As world leaders head to New York for a United Nations General Assembly this week, 76 current and former European politicians and diplomats signed a letter urging the United States not to back off the Iran deal.

“Would it make sense to precipitate a second nuclear crisis alongside that with North Korea?” asked the letter, signed by George Robertson, the former Secretary General of NATO, and Desmond Browne, the former UK minister of defense.

Their fears appear well-grounded. Trump, who railed against the “worst deal ever” on the campaign trail, has said he doesn’t expect to renew the deal again this October, as he did twice already in April and July. Trump’s own Secretary of State, Rex Tillerson, has openly acknowledged disagreeing with his boss’s position, and supports renewing the treaty.

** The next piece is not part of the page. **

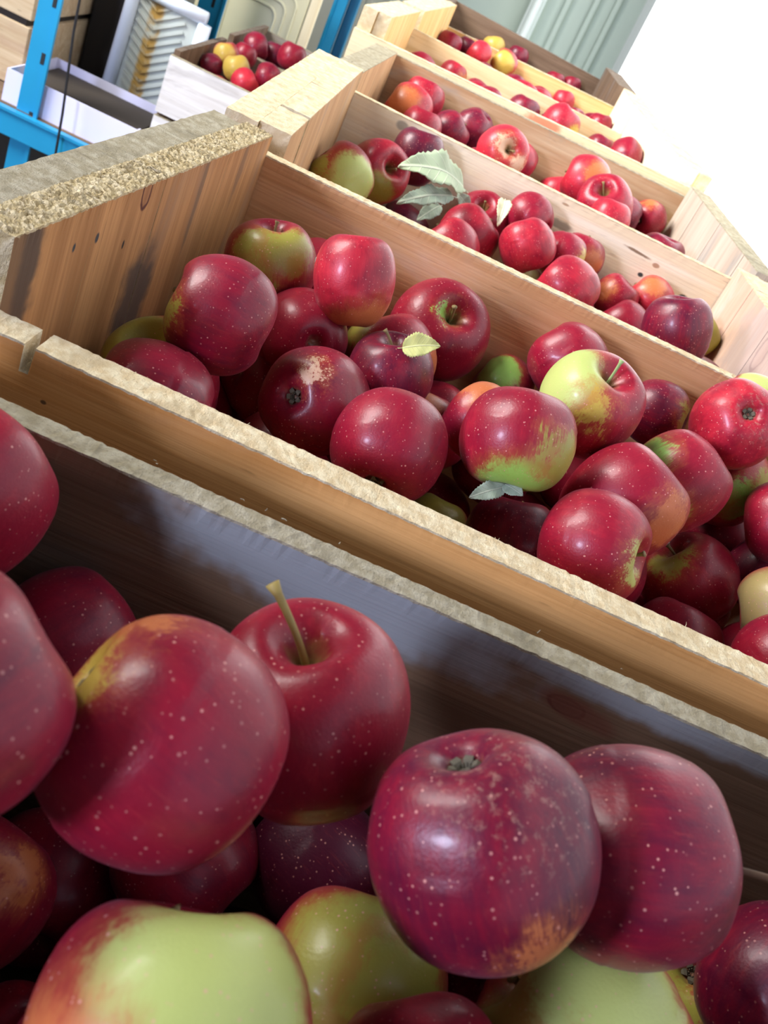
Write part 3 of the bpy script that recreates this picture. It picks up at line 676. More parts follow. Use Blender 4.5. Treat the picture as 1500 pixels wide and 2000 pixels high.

On Monday, Trump planned a closed meeting with Israeli Prime Minister Bibi Netanyahu during which Netanyahu is widely expected to lobby Trump to abandon or rewrite the deal.

“This agreement should be changed,” Netanyahu said before the meeting. “It should be changed so that the removal of restrictions on Iran’s nuclear program should be not a matter of [a] change [in] the calendar, but a change in Iran’s aggressive behavior. They must stop their aggression. They must stop their terror in the Middle East and everywhere else.”

Tillerson said Sunday that Iran is in “technical compliance” with the terms of the deal. But he accused Iran of violating the spirit of the agreement by undermining regional stability in Yemen and Syria and pursuing a ballistic missile program.

“None of that, I would believe, is consistent with that preamble commitment that was made by everyone,” Tillerson said.

The International Atomic Energy Agency has previously confirmed that Iran is in compliance with the terms of the deal.